What do you see as the purpose of this upcoming Democratic vote on the filibuster rules if the expectation is it will probably fail?

Norm Ornstein

I think we see two things happening here. One is, if you just let this go on indefinitely, there is no particularly strong incentive other than the fact that the longer you wait, the worse the system erodes for people who have misgivings to come to closure. So pushing with deadlines moves you closer to getting a result one way or the other.

The second is, you really do need to have a sharp public focus on the threat that this poses to the country and to its fundamentals. And we haven’t had that as much. And you know, you get stories, but then they pass. It’s certainly not been a core component of daily news coverage and mainstream media. It’s not what dominates the front pages.

Now we’re seeing the president use his unique position, the bully pulpit, to put that public pressure on. And it’s not that the public pressure is going to sway Manchin or Sinema directly. But indirectly, just underscoring the degree to which this is different than what we’ve seen before. This is a big threat to our way of life, that there’s only one way to ameliorate that threat. And that one way has to involve a change in the rules.

Li Zhou

How legitimate do you think the fears are from some Democrats that if they did make changes to the filibuster, when Republicans retake the majority, they’ll use these changes to undo Democratic laws or just go scorched-earth on Democratic policies?

Norm Ornstein

One of the questions that gets asked a lot is, why didn’t Sen.

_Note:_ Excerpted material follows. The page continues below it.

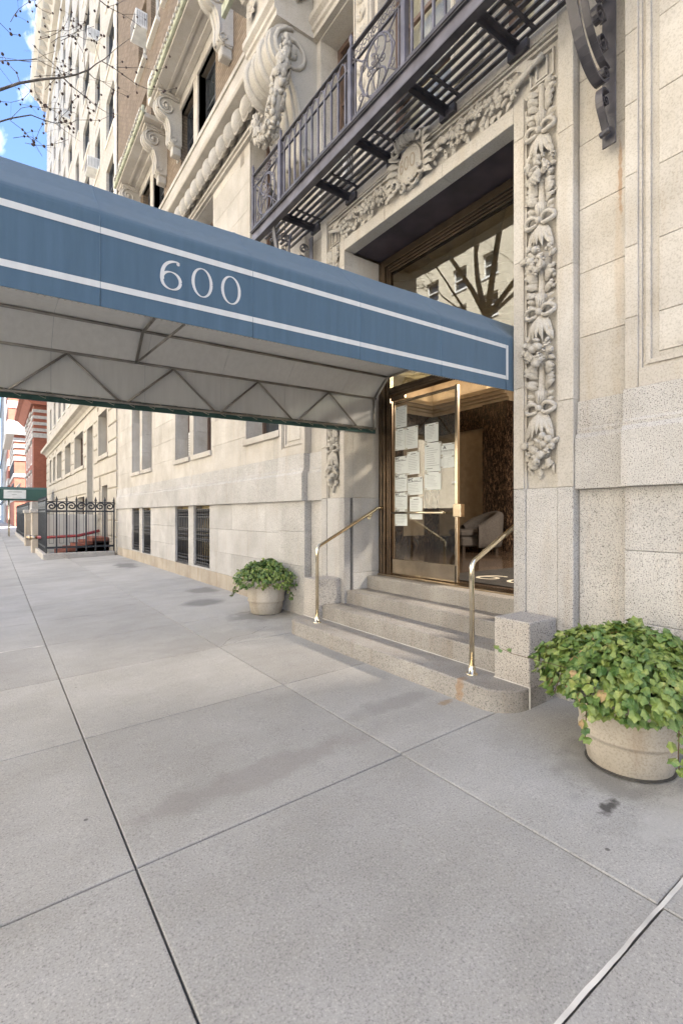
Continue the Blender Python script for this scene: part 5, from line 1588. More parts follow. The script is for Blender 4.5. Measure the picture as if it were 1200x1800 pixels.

McConnell change the rules when he had the chance for the first two years of the Trump administration? And my answer to that is they had two legislative initiatives, basically: big tax cuts, and repeal and replace Obamacare. And both could be done through reconciliation. So if there had been major legislative initiatives at that point, I have no doubt in my mind that they would have changed the rules.

Anybody who believes that Mitch McConnell would be restrained from changing the rules because Democrats didn’t change the rules has been asleep for the last 15 years.

The blue slip practice is Exhibit A on that front. Restraint on one side does not bring restraint on the other.

If Democrats don’t change the rule, [and] Republicans get a Republican president and have a Republican Congress, and they have a set of legislative priorities that Democrats filibuster, and they’re important to them, they’ll change the rules in a nanosecond.

The second is, is there a possibility, if not a likelihood, that if the Republicans have power, which means House, Senate, and presidency, they’ll overturn a lot of what Democrats would do? Yeah.

If somehow they win, and they undo those laws, at least you’ve saved the system for a few years, and possibly even for longer.